Monday, September 16, 2019

A Town I'd Never Heard Of





My daughters first day at her new school.  This morning we walked up to the top of the driveway and waited.  Sooner than expected the bus turned the corner and pulled up.  “There are people on it.”  My daughter commented, with despair.  The door swang open the way yellow school bus doors have always flung open and the driver greeted us with a rather genuine “good morning.”  I checked and fortunately for my daughter, no one of the bus seemed to acknowledge us.



Now my mom and step dad are over.  We’re all waiting for her return.  I check the driveway once and then again.  No sign of her.  And then I get the wechat message that says I’m supposed to pick her up at the high school.  We all grab our things and pile into cars as to go and meet her.  We’ll be doing some driving this evening, over to a town I’d never heard of called Pine Bush. 



It was my idea.  Celebrate her first evening with something that would make her happy:  Korean food.  There are no Korean restaurants in our town.  There aren’t any nearby either.  Thirty minutes though, in one direction and then another there are two different places that serve hermit kingdom chow.   “Oriental House” has a reasonable write up and when I explain to my daughter where we’re going it has the desired effect. 

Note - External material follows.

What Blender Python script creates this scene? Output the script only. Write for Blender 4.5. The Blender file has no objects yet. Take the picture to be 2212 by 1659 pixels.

Soon we’re filed in to a six-seater and it’s all “Annyeonghaseyo” and ““Gam sa hamnida” with a lovely older woman who, it would appear, runs the place with her husband who has maned the place behind the counter with a sushi chef-like outfit on.  The mandoo dumplings are good and though the haemool jun pancakes don’t have big fat oysters the way I seem to remember, it tastes just fine the way they are. My daughter reminds me that masitda is the way you say “delicious” and I say this over and over, every time the proprietor returns.  Korean culinary soft power in full bloom here in small-town New York state but the other currency of Korean international might, K-Pop is no where to be heard.  This couple have decided that some rather tuneless organ tracks are the atmosphere they want to invoke here, at their ‘oriental house.’